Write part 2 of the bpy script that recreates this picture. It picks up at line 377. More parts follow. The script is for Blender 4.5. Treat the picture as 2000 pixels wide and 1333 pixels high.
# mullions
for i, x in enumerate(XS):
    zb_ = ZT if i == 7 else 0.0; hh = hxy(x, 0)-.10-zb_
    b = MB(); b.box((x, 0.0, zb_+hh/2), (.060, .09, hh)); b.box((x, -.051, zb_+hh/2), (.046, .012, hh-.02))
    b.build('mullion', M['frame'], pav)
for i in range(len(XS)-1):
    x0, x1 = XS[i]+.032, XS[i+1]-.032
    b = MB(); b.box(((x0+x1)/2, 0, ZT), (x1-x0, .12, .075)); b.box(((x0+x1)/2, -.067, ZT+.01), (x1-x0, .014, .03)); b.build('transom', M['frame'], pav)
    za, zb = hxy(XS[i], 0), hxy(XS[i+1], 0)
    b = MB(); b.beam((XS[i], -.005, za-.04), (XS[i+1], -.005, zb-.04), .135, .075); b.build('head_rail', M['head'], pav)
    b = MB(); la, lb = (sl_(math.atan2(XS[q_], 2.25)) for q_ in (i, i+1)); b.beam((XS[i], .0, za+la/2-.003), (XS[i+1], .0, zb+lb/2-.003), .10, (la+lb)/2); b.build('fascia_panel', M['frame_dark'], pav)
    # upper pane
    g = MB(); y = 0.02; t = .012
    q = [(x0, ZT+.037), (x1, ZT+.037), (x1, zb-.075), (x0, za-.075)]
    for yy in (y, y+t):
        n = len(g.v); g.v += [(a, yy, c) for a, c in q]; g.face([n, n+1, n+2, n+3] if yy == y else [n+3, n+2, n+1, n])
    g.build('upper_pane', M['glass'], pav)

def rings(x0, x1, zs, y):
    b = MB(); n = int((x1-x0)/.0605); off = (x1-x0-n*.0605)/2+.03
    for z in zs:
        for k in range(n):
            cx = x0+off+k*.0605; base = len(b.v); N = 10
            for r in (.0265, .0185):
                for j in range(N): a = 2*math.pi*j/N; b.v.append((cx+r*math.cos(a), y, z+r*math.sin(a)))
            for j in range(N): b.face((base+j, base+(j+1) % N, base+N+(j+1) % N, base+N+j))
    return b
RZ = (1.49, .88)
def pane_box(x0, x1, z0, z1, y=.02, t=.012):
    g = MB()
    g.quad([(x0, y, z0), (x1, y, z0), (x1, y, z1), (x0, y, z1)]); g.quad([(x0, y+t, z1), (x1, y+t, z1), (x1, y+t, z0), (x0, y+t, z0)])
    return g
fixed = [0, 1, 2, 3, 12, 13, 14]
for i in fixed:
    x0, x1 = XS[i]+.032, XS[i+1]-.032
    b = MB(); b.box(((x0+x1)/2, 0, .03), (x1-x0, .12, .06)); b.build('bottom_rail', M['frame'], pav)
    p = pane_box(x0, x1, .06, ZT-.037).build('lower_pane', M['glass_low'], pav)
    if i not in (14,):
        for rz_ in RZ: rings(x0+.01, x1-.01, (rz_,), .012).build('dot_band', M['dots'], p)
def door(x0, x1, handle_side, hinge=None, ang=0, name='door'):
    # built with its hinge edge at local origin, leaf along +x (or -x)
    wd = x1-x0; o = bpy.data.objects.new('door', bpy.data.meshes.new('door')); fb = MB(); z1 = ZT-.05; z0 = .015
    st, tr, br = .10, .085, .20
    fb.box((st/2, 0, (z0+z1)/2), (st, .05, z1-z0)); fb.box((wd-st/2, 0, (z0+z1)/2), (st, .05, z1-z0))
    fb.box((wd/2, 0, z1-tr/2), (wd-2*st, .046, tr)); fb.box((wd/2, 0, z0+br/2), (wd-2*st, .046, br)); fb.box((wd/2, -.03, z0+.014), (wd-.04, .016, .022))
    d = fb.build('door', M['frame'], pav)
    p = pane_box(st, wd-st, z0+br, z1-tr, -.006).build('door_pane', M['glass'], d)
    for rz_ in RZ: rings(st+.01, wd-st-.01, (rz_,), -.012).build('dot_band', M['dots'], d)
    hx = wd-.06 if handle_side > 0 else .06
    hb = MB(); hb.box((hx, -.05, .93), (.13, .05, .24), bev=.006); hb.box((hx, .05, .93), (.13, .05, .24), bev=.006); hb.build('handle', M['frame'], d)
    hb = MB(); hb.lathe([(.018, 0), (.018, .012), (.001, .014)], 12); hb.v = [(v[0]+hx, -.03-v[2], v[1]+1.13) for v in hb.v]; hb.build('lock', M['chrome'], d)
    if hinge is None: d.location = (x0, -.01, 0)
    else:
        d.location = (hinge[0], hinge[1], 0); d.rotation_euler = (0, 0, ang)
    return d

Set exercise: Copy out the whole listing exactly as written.

Written answer:
Write part 2 of the bpy script that recreates this picture. It picks up at line 377. More parts follow. The script is for Blender 4.5. Treat the picture as 2000 pixels wide and 1333 pixels high.
# mullions
for i, x in enumerate(XS):
    zb_ = ZT if i == 7 else 0.0; hh = hxy(x, 0)-.10-zb_
    b = MB(); b.box((x, 0.0, zb_+hh/2), (.060, .09, hh)); b.box((x, -.051, zb_+hh/2), (.046, .012, hh-.02))
    b.build('mullion', M['frame'], pav)
for i in range(len(XS)-1):
    x0, x1 = XS[i]+.032, XS[i+1]-.032
    b = MB(); b.box(((x0+x1)/2, 0, ZT), (x1-x0, .12, .075)); b.box(((x0+x1)/2, -.067, ZT+.01), (x1-x0, .014, .03)); b.build('transom', M['frame'], pav)
    za, zb = hxy(XS[i], 0), hxy(XS[i+1], 0)
    b = MB(); b.beam((XS[i], -.005, za-.04), (XS[i+1], -.005, zb-.04), .135, .075); b.build('head_rail', M['head'], pav)
    b = MB(); la, lb = (sl_(math.atan2(XS[q_], 2.25)) for q_ in (i, i+1)); b.beam((XS[i], .0, za+la/2-.003), (XS[i+1], .0, zb+lb/2-.003), .10, (la+lb)/2); b.build('fascia_panel', M['frame_dark'], pav)
    # upper pane
    g = MB(); y = 0.02; t = .012
    q = [(x0, ZT+.037), (x1, ZT+.037), (x1, zb-.075), (x0, za-.075)]
    for yy in (y, y+t):
        n = len(g.v); g.v += [(a, yy, c) for a, c in q]; g.face([n, n+1, n+2, n+3] if yy == y else [n+3, n+2, n+1, n])
    g.build('upper_pane', M['glass'], pav)

def rings(x0, x1, zs, y):
    b = MB(); n = int((x1-x0)/.0605); off = (x1-x0-n*.0605)/2+.03
    for z in zs:
        for k in range(n):
            cx = x0+off+k*.0605; base = len(b.v); N = 10
            for r in (.0265, .0185):
                for j in range(N): a = 2*math.pi*j/N; b.v.append((cx+r*math.cos(a), y, z+r*math.sin(a)))
            for j in range(N): b.face((base+j, base+(j+1) % N, base+N+(j+1) % N, base+N+j))
    return b
RZ = (1.49, .88)
def pane_box(x0, x1, z0, z1, y=.02, t=.012):
    g = MB()
    g.quad([(x0, y, z0), (x1, y, z0), (x1, y, z1), (x0, y, z1)]); g.quad([(x0, y+t, z1), (x1, y+t, z1), (x1, y+t, z0), (x0, y+t, z0)])
    return g
fixed = [0, 1, 2, 3, 12, 13, 14]
for i in fixed:
    x0, x1 = XS[i]+.032, XS[i+1]-.032
    b = MB(); b.box(((x0+x1)/2, 0, .03), (x1-x0, .12, .06)); b.build('bottom_rail', M['frame'], pav)
    p = pane_box(x0, x1, .06, ZT-.037).build('lower_pane', M['glass_low'], pav)
    if i not in (14,):
        for rz_ in RZ: rings(x0+.01, x1-.01, (rz_,), .012).build('dot_band', M['dots'], p)
def door(x0, x1, handle_side, hinge=None, ang=0, name='door'):
    # built with its hinge edge at local origin, leaf along +x (or -x)
    wd = x1-x0; o = bpy.data.objects.new('door', bpy.data.meshes.new('door')); fb = MB(); z1 = ZT-.05; z0 = .015
    st, tr, br = .10, .085, .20
    fb.box((st/2, 0, (z0+z1)/2), (st, .05, z1-z0)); fb.box((wd-st/2, 0, (z0+z1)/2), (st, .05, z1-z0))
    fb.box((wd/2, 0, z1-tr/2), (wd-2*st, .046, tr)); fb.box((wd/2, 0, z0+br/2), (wd-2*st, .046, br)); fb.box((wd/2, -.03, z0+.014), (wd-.04, .016, .022))
    d = fb.build('door', M['frame'], pav)
    p = pane_box(st, wd-st, z0+br, z1-tr, -.006).build('door_pane', M['glass'], d)
    for rz_ in RZ: rings(st+.01, wd-st-.01, (rz_,), -.012).build('dot_band', M['dots'], d)
    hx = wd-.06 if handle_side > 0 else .06
    hb = MB(); hb.box((hx, -.05, .93), (.13, .05, .24), bev=.006); hb.box((hx, .05, .93), (.13, .05, .24), bev=.006); hb.build('handle', M['frame'], d)
    hb = MB(); hb.lathe([(.018, 0), (.018, .012), (.001, .014)], 12); hb.v = [(v[0]+hx, -.03-v[2], v[1]+1.13) for v in hb.v]; hb.build('lock', M['chrome'], d)
    if hinge is None: d.location = (x0, -.01, 0)
    else:
        d.location = (hinge[0], hinge[1], 0); d.rotation_euler = (0, 0, ang)
    return d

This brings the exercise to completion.